3. a Comme je le soulignais dans mon homélie à l’occasion de l’ordination du père Louis-Daniel Milazarre, au sein de l’Église « peuple de Dieu », il y a « des appels » − appels diversifiés − du Seigneur afin que l’ensemble de la communauté puisse vivre sa mission : témoigner de l’Évangile. Nous avons eu la joie de fêter en novembre 2012 les 25 ans d’engagement de Verlaine Saint-Pierre comme laïque consacrée ; le 2 décembre, Sr Mary-Anne Agathe a prononcé ses vœux définitifs au sein de la Congrégation des Filles de Marie ; des couples, malgré un taux alarmant de divorce, font confiance à l’appel de Jésus et acceptent de témoigner de l’Amour (…) en s’engageant dans le sacrement du mariage. Des laïcs, au sein des mouvements et services d’Église, vivent de vrais ministères, si importants pour la vitalité de l’Église et donc pour sa mission d’évangélisation. Dans ce contexte « des appels » il y a l’appel du Seigneur pour le sacerdoce ministériel, c.-à-d comme prêtre, sacrement de Jésus le Bon Pasteur.

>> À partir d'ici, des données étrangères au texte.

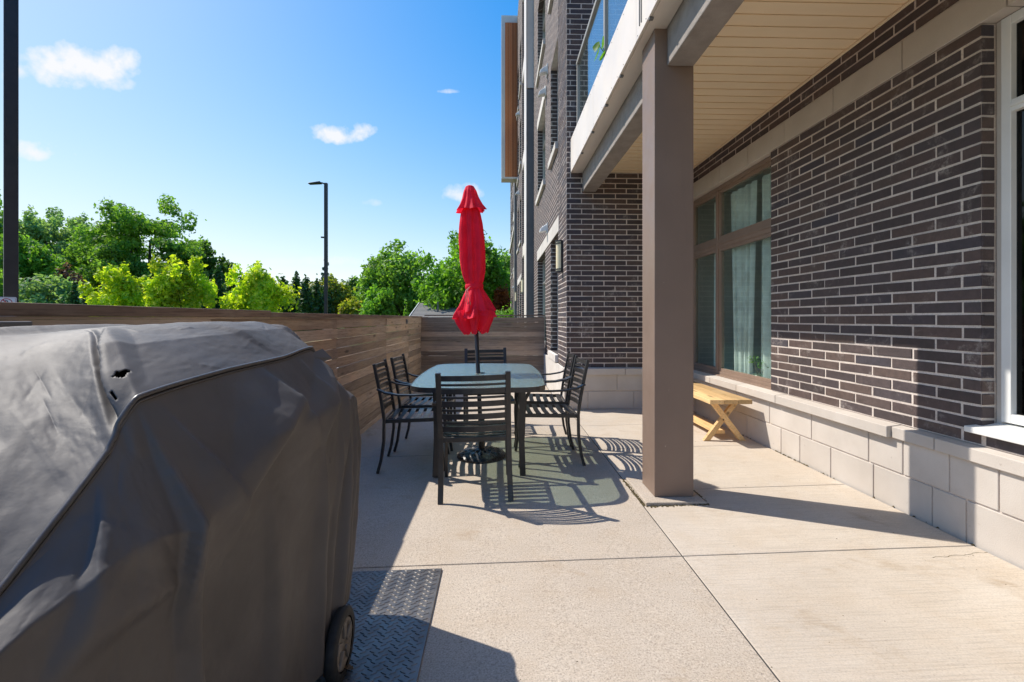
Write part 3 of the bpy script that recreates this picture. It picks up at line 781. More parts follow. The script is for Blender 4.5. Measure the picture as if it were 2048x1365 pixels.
# grey panelled strip with white edge, then a second and third brick bay
bpart(MB().box(.735, .93, 11.62, 12.5, -.2, 6.9), 'grey_pilaster', M['grey_panel'], None, .004)
bpart(MB().box(.715, .733, 11.60, 12.5, -.2, 12.4), 'pilaster_edge', M['fascia'])
bpart(MB().box(.735, .93, 11.62, 12.5, 6.93, 9.4), 'pale_balcony_panel', M['fascia'])
bpart(MB().box(.735, .93, 11.62, 12.5, 9.43, 12.4), 'grey_upper_panel', M['frame_grey'])
bpart(MB().box(.88, 1.3, 12.5, 14.9, -.2, 12.4), 'grey_recess', M['grey_panel'])
for zz in (3.1, 5.9, 8.7, 11.3):
    bpart(MB().box(.80, .879, 12.52, 14.88, zz, zz + .35), 'balcony_fascia', M['fascia'])
op3 = [(15.6, 16.6, a, b) for a, b in floors] + [(17.4, 18.4, a, b) for a, b in floors]
f3 = facade(.80, 15.0, 19.2, op3, 13.2); far_windows(f3, .80, op3)
bpart(MB().box(.79, .86, 15.5, 18.5, 2.449, 2.68), 'lintel_stone', M['stone_far'], f3, .004)
bpart(MB().box(.70, .83, 19.2, 19.9, -.2, 13.2), 'grey_pilaster', M['grey_panel'])
bpart(MB().box(.87, 1.2, 19.9, 22.9, -.2, 13.2), 'grey_recess', M['grey_panel'])
for zz in (3.1, 5.9, 8.7, 11.3):
    bpart(MB().box(.78, .869, 19.92, 22.88, zz, zz + .35), 'balcony_fascia', M['fascia'])
op4 = [(24.0, 25.2, a, b) for a, b in floors] + [(26.4, 27.6, a, b) for a, b in floors] + [(29.0, 30.4, a, b) for a, b in floors]
f4 = facade(.88, 23.0, 32.0, op4, 13.2); far_windows(f4, .88, op4)
bpart(MB().box(.80, .875, 23.0, 32.0, 5.6, 5.8), 'string_course', M['stone_far'], f4)
# body and roof
bpart(MB().box(WX + .35, 14, -6, 6.9, 3.5, 12.4).box(1.3, 14, 6.9, 32, -.2, 12.3), 'building_mass', M['far_brick'])
bpart(MB().box(FX - .10, 14, 6.3, 14.9, 12.42, 12.75), 'parapet', M['fascia'])
# cedar lined upper storey projection, white frame
cw = bpart(MB().box(.155, 1.6, 18.60, 18.66, 13.0, 13.28).box(.155, .30, 18.60, 18.66, 6.82, 13.0).box(.155, 1.6, 18.60, 18.66, 6.75, 6.82)
           .box(.155, 1.6, 18.66, 19.15, 6.75, 13.28), 'projecting_bay_frame', M['fascia'])
xk = .302
while xk < 1.5:
    bpart(MB().box(xk, xk + .088, 18.615, 18.655, 6.825, 12.995), 'siding_board', M['siding'], cw); xk += .092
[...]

3. b Rendons grâce au Seigneur, en ce temps du 10ème anniversaire du vicariat apostolique de Rodrigues, pour Antoinette Prudence et tous les laïcs engagés au cœur de la société rodriguaise et dans les services , mouvements et institutions ecclésiales ; pour Sr Désirée et toutes les religieuses, ici à Rodrigues, et en mission ; pour les couples ; pour le diacre Teddy Labour, pour les prêtres rodriguais missionnaires et leurs confrères locaux et mauriciens travaillant dans bitation du Seigneur chez nous.
3. c Antoinette Prudence ti kontan dir nou pou ki bann mamb enn fami devlope, que la famille soit heureuse et qu’elle joue son rôle dans la société, il est essentiel que chacun fasse so par louvraz dan fami. Ena pou kui manze, enn lot lav linz, enn lot ankor balie lakaz ek lakour, enn lot nouri koson ek lav park … Parey pou legliz fami Bondie. Sakenn, invite repon lapel ki Bondie adres li, donn so koudmin, pou ki tou la kominote ress vivan e zoue so rol dan sosiete.
3. d Toi qui es un enfant, jeune ou adulte, à quoi Jésus t’appelle ? Prends les moyens de te mettre à son écoute pour entendre son appel. N’hésite pas à te confier à un prêtre, une religieuse, un laïc, en qui tu as confiance. Au sein de l’Église, encourageons-nous les uns les autres, n’hésitons pas à solliciter la participation des personnes pour les services nécessaires à la vie de la communauté, encourageons les jeunes à se regrouper au sein de GDR (Groupe de Recherche) du CPM, afin de découvrir leur vocation particulière. Suivre Jésus est une aventure humaine passionnante. Jésus ne nous promet pas une route facile. Il nous promet d’être toujours avec nous comme Il est présent auprès des disciples d’Emmaüs.
4. Dieu nous appelle pour nous envoyer
4. a À la fin de la cérémonie de la veillée pascale, nous repartons à la maison avec nos bougies allumées ek nou boutey delo beni. Et nous renouvelons notre engagement baptismal. Dieu appelle chaque baptisé (je), en lien avec les autres baptisés (nous), à être « sel et lumière » afin que toute l’humanité puisse partager la même table du Seigneur dont la table (l’autel) de la messe nous donne un avant-goût.
Nous repartons dans la nuit, c.-à-d avec nos soucis, nos difficultés, mais aussi nos rêves et défis. Sur cette route humaine, la bougie allumée nous rappelle que nous ne sommes pas seuls. Jésus Ressuscité est avec nous. Cela change tout ! C’est cette Bonne Nouvelle que Jésus nous appelle à partager. En cette Année de la Foi, en communion avec les chrétiens du monde entier, disons oui à notre vocation baptismale, oui à notre vocation particulière pour le service de tous, afin que nous soyons « sel et lumière ».